By Amanda Durish Cook
CARMEL, Ind. — MISO last week said it might rely on a long dormant analysis to create a pricing structure to compensate resources for delivering energy to restore the system in the event of the real-time market ceasing to function.
Speaking at a Sept. 13 Market Subcommittee meeting, MISO Director of Market Services John Weissenborn said a five-year-old white paper on the subject provides good recommendations for compensating resource owners and allocating costs when portions of the system are islanded.
MISO’s Steering Committee directed the Market Subcommittee to take up the issue in July on recommendation from the Reliability Subcommittee after nearly five quiet years on the topic. (See MISO Stakeholders to Reconsider Restoration Pricing.)
The white paper proposes a framework that allows MISO to make real-time pricing adjustments for islanded areas to facilitate real-time and day-ahead market settlements while providing generators the ability to make further revenue adjustments to ensure adequate compensation for the production costs of providing energy.
MISO said the pricing relies on the monitoring of generator output and load served within an island. Generators within a separated area would receive an hourly restoration cost recovery calculated by multiplying the number of megawatt-hours served by either 110% of their FERC-approved rate or $100/MWh, whichever is greater. Asset owners could also file a restoration energy rate with FERC that includes start-up, fuel and variable operation and maintenance costs with FERC and submit the approved rates to MISO.

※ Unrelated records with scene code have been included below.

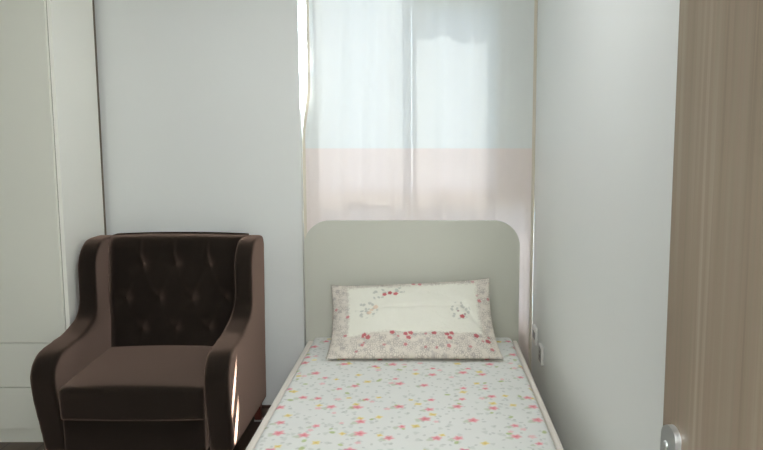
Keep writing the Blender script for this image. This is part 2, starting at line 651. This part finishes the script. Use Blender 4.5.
# ------------------------------------------------------------------ wardrobe
WX = -1.615
wd = thing('wardrobe', 'tall beige built-in wardrobe with two lower drawers, left of brown armchair', 'wardrobe', (-2.09, 3.245, 0))
L = -0.45
Rr = WX + 2.09            # right outer face, local
boxo('side_panel', M['carcass'], (Rr - .018, Rr, 0.0, 0.405, 0.0, 2.4), wd, 0.0015)
boxo('side_panel', M['carcass'], (L, L + .018, 0.0, 0.405, 0.0, 2.4), wd, 0.0015)
boxo('top_panel', M['carcass'], (L + .018, Rr - .018, 0.0, 0.405, 2.382, 2.4), wd, 0.0015)
boxo('back_panel_shade', M['gap_shade'], (L, Rr + .003, 0.4055, 0.418, 0.0, 2.4), wd)  # brown edge stands proud to paint the shadow line along the wall
boxo('plinth', M['wardrobe'], (L + .018, Rr - .018, 0.004, 0.02, 0.0, 0.068), wd)
boxo('door', M['wardrobe'], (L + .004, Rr - .0185, -0.018, 0.0, 0.476, 2.397), wd, 0.002)
boxo('drawer', M['wardrobe'], (L + .004, Rr - .0185, -0.018, 0.0, 0.269, 0.473), wd, 0.002)
boxo('drawer', M['wardrobe'], (L + .004, Rr - .0185, -0.018, 0.0, 0.072, 0.266), wd, 0.002)

# ------------------------------------------------------------------ armchair
CX, CY = -1.198, 3.235
ch = thing('armchair', 'dark brown button-tufted wing armchair between the wardrobe and the bed', 'armchair', (CX, CY, 0))
HWID = 0.397
prof = fillet([(0.30, 0.11, 0.0), (0.345, 0.925, 0.05), (0.062, 0.925, 0.14), (0.06, 0.60, 0.10), (-0.10, 0.545, 0.2),
               (-0.375, 0.515, 0.12), (-0.365, 0.30, 0.2), (-0.335, 0.11, 0.0)], 10)
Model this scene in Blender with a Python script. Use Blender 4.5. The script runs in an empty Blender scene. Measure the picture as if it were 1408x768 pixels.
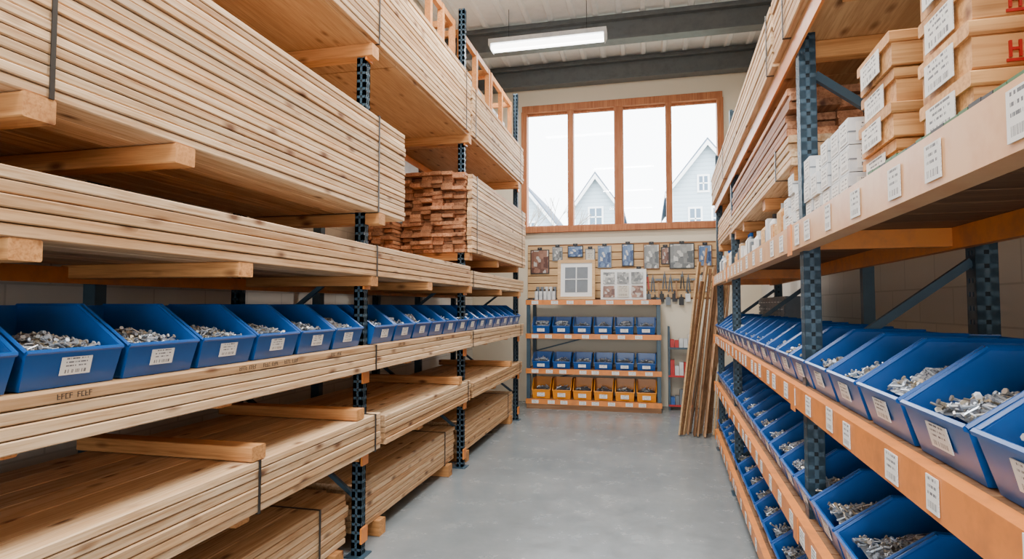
import bpy, math, random
from mathutils import Vector, Matrix
random.seed(7)
R=random.uniform
# ------------------------------------------------------------------ materials
def srgb(r,g,b):
    f=lambda c:(c/12.92 if c<=.04045 else ((c+.055)/1.055)**2.4)
    return (f(r/255),f(g/255),f(b/255),1)
def newmat(name,col=(.5,.5,.5,1),rough=.6,metal=0,spec=.5):
    m=bpy.data.materials.new(name);m.use_nodes=True
    b=m.node_tree.nodes['Principled BSDF']
    b.inputs['Base Color'].default_value=col;b.inputs['Roughness'].default_value=rough
    b.inputs['Metallic'].default_value=metal;b.inputs['Specular IOR Level'].default_value=spec
    return m
class NT:
    def __init__(s,m): s.t=m.node_tree;s.n=s.t.nodes;s.l=s.t.links;s.b=s.n['Principled BSDF']
    def add(s,ty,**k):
        n=s.n.new(ty)
        for a,v in k.items(): setattr(n,a,v)
        return n
    def set(s,i,v):
        if isinstance(v,bpy.types.NodeSocket): s.l.new(v,i)
        else: i.default_value=v
    def math(s,op,a,b=0.,c=None):
        n=s.add('ShaderNodeMath',operation=op);s.set(n.inputs[0],a);s.set(n.inputs[1],b)
        if c is not None: s.set(n.inputs[2],c)
        return n.outputs[0]
    def mix(s,f,a,b,mode='MIX'):
        n=s.add('ShaderNodeMix',data_type='RGBA',blend_type=mode)
        s.set(n.inputs[0],f);s.set(n.inputs[6],a);s.set(n.inputs[7],b);return n.outputs[2]
    def noise(s,vec,scale,detail=3.,rough=.5):
        n=s.add('ShaderNodeTexNoise');s.set(n.inputs['Vector'],vec);n.inputs['Scale'].default_value=scale
        n.inputs['Detail'].default_value=detail;n.inputs['Roughness'].default_value=rough;return n.outputs[0]
    def ramp(s,f,stops):
        n=s.add('ShaderNodeValToRGB');s.set(n.inputs[0],f);e=n.color_ramp.elements
        e[0].position=stops[0][0];e[0].color=stops[0][1];e[1].position=stops[-1][0];e[1].color=stops[-1][1]
        for p,c in stops[1:-1]:
            q=e.new(p);q.color=c
        return n.outputs[0]
    def bump(s,h,st=.3,d=.01):
        n=s.add('ShaderNodeBump');s.set(n.inputs['Height'],h);n.inputs['Strength'].default_value=st
        n.inputs['Distance'].default_value=d;s.l.new(n.outputs[0],s.b.inputs['Normal'])
def wood(name,light,dark,knot,axis='Y',var=.35,knots=True,rough=.6):
    m=newmat(name,light,rough,spec=.25);k=NT(m)
    tc=k.add('ShaderNodeTexCoord');geo=k.add('ShaderNodeNewGeometry');ri=geo.outputs['Random Per Island']
    wn=k.add('ShaderNodeTexWhiteNoise',noise_dimensions='1D');k.l.new(ri,wn.inputs['W'])
    sc=k.add('ShaderNodeVectorMath',operation='MULTIPLY');k.l.new(wn.outputs['Color'],sc.inputs[0]);sc.inputs[1].default_value=(13,13,13)
    ad=k.add('ShaderNodeVectorMath',operation='ADD');k.l.new(tc.outputs['Object'],ad.inputs[0]);k.l.new(sc.outputs[0],ad.inputs[1])
    s={'Y':(1,.04,1),'X':(.04,1,1),'Z':(1,1,.04)}[axis]
    g=k.add('ShaderNodeVectorMath',operation='MULTIPLY');k.l.new(ad.outputs[0],g.inputs[0]);g.inputs[1].default_value=s
    grain=k.noise(g.outputs[0],85,3,.65)
    broad=k.noise(g.outputs[0],17,1,.5)
    col=k.ramp(grain,[(.34,dark),(.58,light)])
    bf=k.ramp(broad,[(.42,(0,0,0,1)),(.72,(.6,.6,.6,1))])
    col=k.mix(bf,col,dark)
    br=k.math('ADD',k.math('MULTIPLY',ri,var),1-var*.62)
    cb=k.add('ShaderNodeCombineColor');[k.l.new(br,cb.inputs[i]) for i in range(3)]
    col=k.mix(1.,col,cb.outputs[0],'MULTIPLY')
    col=k.mix(k.math('MULTIPLY',wn.outputs['Value'],.3),col,tuple([light[0]*.86,light[1]*.74,light[2]*.6,1]))
    if knots:
        s2={'Y':(1,.42,1),'X':(.42,1,1),'Z':(1,1,.42)}[axis]
        g2=k.add('ShaderNodeVectorMath',operation='MULTIPLY');k.l.new(ad.outputs[0],g2.inputs[0]);g2.inputs[1].default_value=s2
        v=k.add('ShaderNodeTexVoronoi');k.l.new(g2.outputs[0],v.inputs['Vector']);v.inputs['Scale'].default_value=12
        sp=k.add('ShaderNodeSeparateColor');k.l.new(v.outputs['Color'],sp.inputs[0])
        sel=k.math('GREATER_THAN',sp.outputs[0],.45)
        mr=k.add('ShaderNodeMapRange');k.l.new(v.outputs['Distance'],mr.inputs[0])
        mr.inputs[1].default_value=.27;mr.inputs[2].default_value=.07;mr.inputs[3].default_value=0;mr.inputs[4].default_value=.9
        col=k.mix(k.math('MULTIPLY',mr.outputs[0],sel),col,knot)
    k.l.new(col,k.b.inputs['Base Color'])
    return m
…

To recover from a total blackout, MISO would turn over generation control of islands to local balancing authorities (LBAs) until those areas can be turned back over for dispatch. Restoration pricing would be in effect from the first partial hour of the blackout to the last partial hour prior to re-synchronization with the grid. Until MISO establishes a firm, interconnected grid, LBAs will have control of connected market generation, though the RTO’s system will have begun generating LMPs.
Weissenborn said the issue would require a Tariff filing. He added that MISO “isn’t looking for a 14-page” standalone filing, but “something we can provide in the Tariff to capture our intent to cover this compensation if we have one of these events.”
Currently, islanded commercial pricing nodes are assigned LMPs from a functioning nearby pricing node in the footprint.
Weissenborn also said the white paper might need some updating because of its age.
“I’m not saying that we’re going to turn this thing upside down and redo it, but I do think it provides good guideposts,” he said.
It’s unclear whether MISO plans to use the same megawatt cost values in an updated version of the pricing calculation.
Weissenborn said the restoration pricing structure will not impede the restoration energy plans of LBAs already in place. In its white paper, MISO said its “strategy to restore the system to normal operation does not rely on economic commitment and dispatch but instead addresses the immediate need for energy supply needed to support stable power system operation.”
“We’re going to first think about getting the lights back on, but then we’re going to have to contemplate compensation,” Weissenborn said.
Stakeholders at the meeting asked MISO to involve the Independent Market Monitor in drafting Tariff language. Others urged the RTO to consider the extraordinary incidental costs of weather-related events, such as utilities providing lodging and meals for working employees when their homes have been destroyed.
Weissenborn said he would return to the Market Subcommittee in November for more discussion. He said MISO may convene a special stakeholder group to help create the pricing structure.